わが家は湘南の海が見える小高い丘の上にあります。
家のまわりは傾斜地となっているためいろいろな木々が茂り、豊かな自然に囲まれた立地となっています。
そのため季節に合わせてのいろいろな野鳥が来、動物といえばたぬきが住み着いており、最近ではちょくちょくアライグマも見かけるようになりました。
しかし何といっても圧倒的に多い動物は「タイワンリス」で、リスの住む森にわが家が入り込んでいると言ったほうが正しいのかもしれません。
リスはターザンのように木々を飛び渡ったり、バルコニーで日向ぼっこしたりは日常的で、2階の自室で絵を描いているとき、気配を感じ窓の外を見ると、一匹のリスがガラス越しに私の描く絵をジッと食い入るように観ているときもありました。
しかしわが家にとってのリスはかわいいのですが迷惑者でもあり、特にわが妻にとっては積年の恨みが積もり積もった天敵となってしまったのです。
妻は畑仕事が大好きで、庭の片隅の小さな畑でいろいろな野菜作りをし、実のなる木を育てているのですが、その多くは人間様が食す前に(まさにその寸前で)リスが食べてしまうことにありました。
きゅうり・トマト、さつまいも、木の実として柿・みかん・ゆずなど収穫間近で食い散らかしてしまい、妻の怒りは当然といえば当然のことでした。
そして今年の秋も、妻が干し柿が大好物なのを知っている田舎の姉から、立派な柿がたくさん送られてきました。
さっそく皮をむいた柿を洗濯干しで吊るして干し柿を作るのですが、リス対策として笑ってしまうほど厳重に網で囲い、キラキラ光るおどしを過剰にぶら下げて数日間ベランダで干すことになりました。
しかし予想に反してといいますか予想通りといいますか、今年も出来上がり寸前で見事にリスにやられてしまいました。
網が食い破られ、そしてことごとく食べられてしまっていました。
すっかり頭にきた妻は「リス捕獲器」を買ってきて設置したのですが、次の日あっけないほど簡単に一匹のリスが捕獲されました。
金網の中でパニック状態のリスを前にして、妻と私は
妻 「捕まえたのは私だから、殺すのはあなた。水の中に漬けるだけでいいんだからあなたやって!」
私 「そんなかわいそうなこと出来るわけないよ。それにしてもリスって本当にか~わいいね~。」
妻 「・・(あきれ顔)・・」
私 「私からの提案なんだけど、ペットとしてこのリスを飼うことにしようよ。 ボクが全部世話をするから。」
妻 「何バカ言ってるの。それだけ言うのなら殺すのは中止して、二度と寄り付かないようにしてやるゾ~!」
妻はフライパンと棒を持ってきて、リスのそばで鼓膜が破れるほどの音でガンガンフライパンを叩いて、腰を抜かさんばかりになっている(と思われる)リスを開放しました。
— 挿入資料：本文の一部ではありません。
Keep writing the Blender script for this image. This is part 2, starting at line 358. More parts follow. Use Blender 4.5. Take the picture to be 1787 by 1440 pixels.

その時妻は、無念を晴らした忠臣蔵のように、晴れ晴れした心境になっていたようです。
そして次の日、なんということか、あのリスがまたやって来ているではありませんか。
あのリスにはしっぽの傷に特徴があり、間違いなくきのう捕まえたあのリスですが、ベランダのテーブルの上でこちらを見ながらなにかしゃべっています。
耳を澄まして聞くと、リスはこんなことを言いました。
リス 「きのうのペットの話、俺のほうは前向きに考えているのだが・・・」
※というわけでこの話はおしまいにしますが、ほとんどが事実で、一部フィクションとなっています。